Do the poses of legs behind the head or headstands convey this? Do they look like they are comfortable in themselves and at home in themselves? More often than not - no. Because it a piece of performance art, it is not a practice, it is not a daily devotion to themselves. I am not disparaging the people who create these pictures because they are creating art, they are creating performance, and that is still beautiful. But it is not yoga for me.


So, is yoga for you? If you want to devote yourself to yourself, if you want to commit to your growth, if you want to return home to yourself, remember who you are, if you want to face your fears, your shadows and realise that actually what lurks is much less scary than you thought, if you want to start showing up from your truth, your authentic self - then yes, yoga is for you. If you want to feel less stressed, less anxious, depressed then yoga is for you. If you want a space where you can safely handle difficult emotions like anger, rage, grief, guilt, shame...then yoga is for you. If you want some time for you, to stop the constant running of your ego mind, then yoga is for you. If you want to see what your body can do each day, how it changes and evolves and how it talks to you, then yoga is for you. If you want to find ways to accept yourself as you are, however you're showing up that day, then yoga is for you.

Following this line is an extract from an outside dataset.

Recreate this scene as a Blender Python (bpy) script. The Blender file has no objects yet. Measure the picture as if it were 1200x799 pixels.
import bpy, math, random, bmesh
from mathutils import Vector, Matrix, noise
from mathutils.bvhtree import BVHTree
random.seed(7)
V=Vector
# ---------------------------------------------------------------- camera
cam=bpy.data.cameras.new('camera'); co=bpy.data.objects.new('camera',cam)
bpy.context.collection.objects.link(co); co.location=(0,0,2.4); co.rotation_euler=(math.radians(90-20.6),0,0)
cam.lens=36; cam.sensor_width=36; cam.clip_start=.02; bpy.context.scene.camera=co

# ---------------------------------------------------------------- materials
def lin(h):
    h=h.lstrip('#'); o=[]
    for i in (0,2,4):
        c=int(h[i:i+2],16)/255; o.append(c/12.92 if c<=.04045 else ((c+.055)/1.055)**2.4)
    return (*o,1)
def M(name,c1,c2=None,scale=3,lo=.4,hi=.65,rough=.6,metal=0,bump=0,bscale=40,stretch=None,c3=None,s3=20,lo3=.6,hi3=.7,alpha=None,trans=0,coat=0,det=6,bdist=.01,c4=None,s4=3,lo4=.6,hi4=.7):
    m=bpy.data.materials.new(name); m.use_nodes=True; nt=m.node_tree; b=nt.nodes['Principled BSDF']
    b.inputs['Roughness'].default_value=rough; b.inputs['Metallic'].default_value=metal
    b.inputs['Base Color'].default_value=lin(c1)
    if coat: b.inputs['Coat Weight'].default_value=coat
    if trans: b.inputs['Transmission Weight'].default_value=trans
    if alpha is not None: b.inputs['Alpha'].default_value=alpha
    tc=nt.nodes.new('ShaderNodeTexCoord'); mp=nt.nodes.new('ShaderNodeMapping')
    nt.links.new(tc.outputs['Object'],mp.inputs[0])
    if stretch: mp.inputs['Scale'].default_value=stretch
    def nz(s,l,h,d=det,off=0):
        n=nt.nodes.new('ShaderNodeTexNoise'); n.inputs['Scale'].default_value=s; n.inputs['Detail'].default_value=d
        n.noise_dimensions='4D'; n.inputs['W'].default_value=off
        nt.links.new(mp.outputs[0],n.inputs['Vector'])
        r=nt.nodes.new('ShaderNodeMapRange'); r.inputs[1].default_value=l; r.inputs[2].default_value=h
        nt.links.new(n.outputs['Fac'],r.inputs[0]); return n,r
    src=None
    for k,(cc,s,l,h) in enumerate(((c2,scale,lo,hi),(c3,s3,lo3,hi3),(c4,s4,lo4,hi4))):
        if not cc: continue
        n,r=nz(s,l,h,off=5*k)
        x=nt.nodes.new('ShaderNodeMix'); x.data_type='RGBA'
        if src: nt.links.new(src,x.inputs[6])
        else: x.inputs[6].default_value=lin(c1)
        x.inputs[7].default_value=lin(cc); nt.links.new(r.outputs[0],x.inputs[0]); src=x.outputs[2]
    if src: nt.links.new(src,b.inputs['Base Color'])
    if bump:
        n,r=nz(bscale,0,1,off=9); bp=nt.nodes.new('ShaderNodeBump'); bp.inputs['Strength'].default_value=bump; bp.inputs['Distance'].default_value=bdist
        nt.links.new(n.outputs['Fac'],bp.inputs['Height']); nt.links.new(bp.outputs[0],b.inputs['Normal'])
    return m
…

If you want to do headstands on instagram there are yoga classes which cater to this. Mine won't however. For starters, we don't do headstands in Kundalini Yoga because it is unneccessarily dangerous for what it is achieving and the same results can be achieved in other, safer postures. You'll also be practicing with your eyes closed so you won't have any idea how you look or how others look (because, shocker - it doesn't matter!). And my classes will help you to remember who you are and how to connect to you, and this won't serve the instagram pose, because you'll find you won't care so much about it.


My classes encourage ease and comfort in the body over pushing ourselves. We use props, cushions, blankets, chairs, whatever we have to support our postures. We don't try to over extend the body, but gently working with it to find a little more space, a little more ease. We check in with where the body is at each day and work with it, not against it. If we need to rest, we do. If our practice that day is to lie down and sleep, then we do, because that is listening to the body. We connect to our breath and use it to change the mind, the body, our emotions. We learn to master our minds, our egos so we can connect to our truth. We allow all emotions to flow, to be released as they need to be, in class or outside of class. I am not a teacher in the sense of one at school, who tells you things and informs you. I am here to guide you to remember who you are. So that you connect to your own inner teacher. This is what "Ong Namo, Guru Dev Namo" means - we are connecting to the infinite teacher, our own inner teacher. And we chant this every time we start a practice.


Every day I bow to my inner teacher, my infinite, vast, wild self. Every day I remember who I am, I remember my truth. Every day I return home to me. This is my yoga.